Delays from neck / shoulder injury week before the holiday break ruined that week off, on top of battling main crank clearances.
- At first the crankshaft wouldn't spin when torquing the mains.
- I burnished off the cerakote coating and it only added 0.0001-0.0003" to mains diameter, so with plastigage and bore gage it now agreed things were too tight (some under 1 thou). I'm no longer a fan of Taitanium mics and bore gages.
- I asked a shop to polish out 0.0008" from all mains. Crank runout was nothing.
- After this it was still too tight (0.0011-0.0016" roughly).
- I then picked up a new set of bearings from a dealership and now everything is in spec (0.0016"-0.0020").
- Will be running 5w30 Amsoil after dino breakin
*Pretty sure lifting the block off the stand multiple times (to bore gage all mains) along with selling an old iron SBC block and manhandling it into the back of my truck fast tracked my neck / shoulder issue.
Another major issue is the top piston ring lands are too tight. Obviously I thought it was my coating so I took an old stock ring and started scraping, still too tight. I then used valve lapping compound to make sure all coating is gone...and it is still too tight with all coating gone. I am working on a solution right now that involves a 4-jaw chuck and a P1N blade.
Depowered the power steering rack; where I just cut and flared the tubes into each other, I randomly did it on a bench and it fits no clearance issues lol. I attempted to disassemble and weld the shaft, but it has a special plastic dust cap I didn't feel like destroying it further after chiseling at it or do I have the inclination to chop up a socket to fab a special tool. If it needs to be welded I will make it happen after the car is running, or if manual steering is no longer my preference I will go back to power anyway.
Super clean engine bay (was disgusting because Fluid Film and this engine bay picks up all the dust/debris from the road it seems) and then the exposed rust spots were hit with rust converter, then hit with grey primer:
*Also see new energy suspension sway bar bushings are installed.
Duplicolor base coat, then Acrylic clear:
Drilled out the head restrictor, increased cross sectional area (pi*r^2) by ~33%. Used a #48 0.076" drill bit, stock restrictor is about 0.064-0.065" diameter. Also note the head gaskets have a small orifice hole at this location.
Front energy suspension bushings done, I got one of last sets. You can use a shop press to do the uppers, but you need an arbor press for the lowers. The harbor fright arbor works perfect [if you use a car jack handle and react this torque with a steel tube on the gear-rack of the arbor press], I used two 123 blocks as the clearance spacers and removed the arbor press u-disc to get clearance. Rear bushings and quaife diff on the list among a boat load of things. Be sure to grease up the arbor press.
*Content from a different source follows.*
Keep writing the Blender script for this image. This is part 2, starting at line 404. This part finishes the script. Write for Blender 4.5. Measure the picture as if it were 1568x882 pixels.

Another issue is the rusty stuck suspension bushing spacers. These special washers with precision dimensions tighten up the bolt-to-bushing clearance, ES instructions say to reuse them. Kind of tough if they arent resuable when they are rusted on or sliced from taking a cutoff wheel to the first one because it was a puzzle I was exploring. These bushing washers make sense, your alignment could change after bump with the play, so I am not going to slap washers in there. I am working on turning some 6061 aluminum spacers.
*Pro-Tip from my experience mechanic friend, Step 1: take an air hammer with flat tool and hammer it behind these bushings and they will pop right now [if you live in Florida where he lived previously]. But hey it worked for two of mine.
The lower control arm rear bushing is a $*&%@*#! From my experience I theorize you could take a hole saw to it to help cut out a rubber ring just inside the outer diameter of the rubber bushing rim; the rubber rim has a full circle steel ring embedded into it. A grinder cutoff wheel clogs with rubber so not recommended; I went at it with a razor knife to cut that dang ring out of the second CA, all this so you can push the bushing through.
Energy Suspension bushing install tip, Using a large 1/2" socket (diameter big enough to press new bushing in), stick a 1/2"-to-3/8" drive adapter in the socket with another adapter (3/8"-to-1/2") into the 1/2" socket to create a sort of stub that is small enough to fit inside the urethane bushing hole, this will keep the bushing from flying out of the press 5 times ask me how I know.